Specific to Mahoning County, the GOP has been increasingly competitive in elections. Some of those Republicans win. In a state senate race held by Democrats for a century, Michael Rulli eked out a win in the 33rd district. Don Manning won a house seat in the 59th district nestled squarely in the county. For the first time in a century two Republicans from the county are going to Columbus.
The story is different in suburban Franklin County. Long a bastion of pockets of conservative support in one of three of the state’s most populated counties, Republicans have held the upper-hand in local elections politically for decades. But, this go-round, Republicans went down hard. In three open state legislative contests, Democrats won by double-digit margins margins. Mary Lightbody won the 19th District by 10 points, Dr. Beth Liston won the 21st District by 13 points, and Allison Russo won the 24th District by 13 points. All women, all in suburbs, all in districts Hillary Clinton won by 10 percentage points in 2016.
It’s reasonable to focus on the national wave as Republicans were wiped out in California and New Jersey, but he real story can be found in Ohio. A solidly blue, rural and majority-white county with a long history of supporting Democrats has turned purple (bordering on pink) and a purple suburban county has shifted solidly leftward and neither trend seems to be slowing.
At the gubernatorial level the same trends played out. Franklin County voted for Republican John Kasich by 16 points in his reelection bid and by 9 points for his opponent in 2010. This go-round, the county voted for Democrat Richard Cordray by 28 points in an open seat contest. Mahoning County went from supporting the last Democrat in an open seat race by 28 points to a mere 12 points.

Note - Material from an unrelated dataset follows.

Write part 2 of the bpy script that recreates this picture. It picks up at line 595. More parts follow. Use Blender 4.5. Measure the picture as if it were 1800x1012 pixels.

If you lived in a suburb, in Ohio or elsewhere, you rejected Trump and his adopted party. If you lived in a county or district with a mix of rural, suburban and exurban you threw in your lot with the GOP.
It makes sense we would see these scenes play out in real-time in Ohio. Ohio has long been the epicenter of of change in the United States and locally has well represented national change. Some have questioned because the state does not have a large Hispanic population whether it still does.
But it seems to be representative of national trends. Suburbs shifting blue while exurban and rural areas get redder. Interestingly, before FDR, Mahoning County was solidly red, until FDR endeared the county to Democrats ancestrally.
This change was not immediate. Republican vote share in the county dropped precipitously in 1928 and 1932. We could be seeing the same thing now.
It does also make sense Ohio would symbolize the realignment of the GOP this cycle. Before the election, all major pollsters in the field in October had Cordray ahead. They completely missed Dewine’s four point win.
Part of this is precisely because pollsters did not know who each party’s supporters were. The 2016 election could have been a one-off as opposed to a permanent shift and pollsters scrambled to find out which option it was.
Mike Dewine, as a candidate could not be further from Trump. Dewine has run and won in races for Senator, Lt. Governor and State AG. But in substance the two look pretty similar.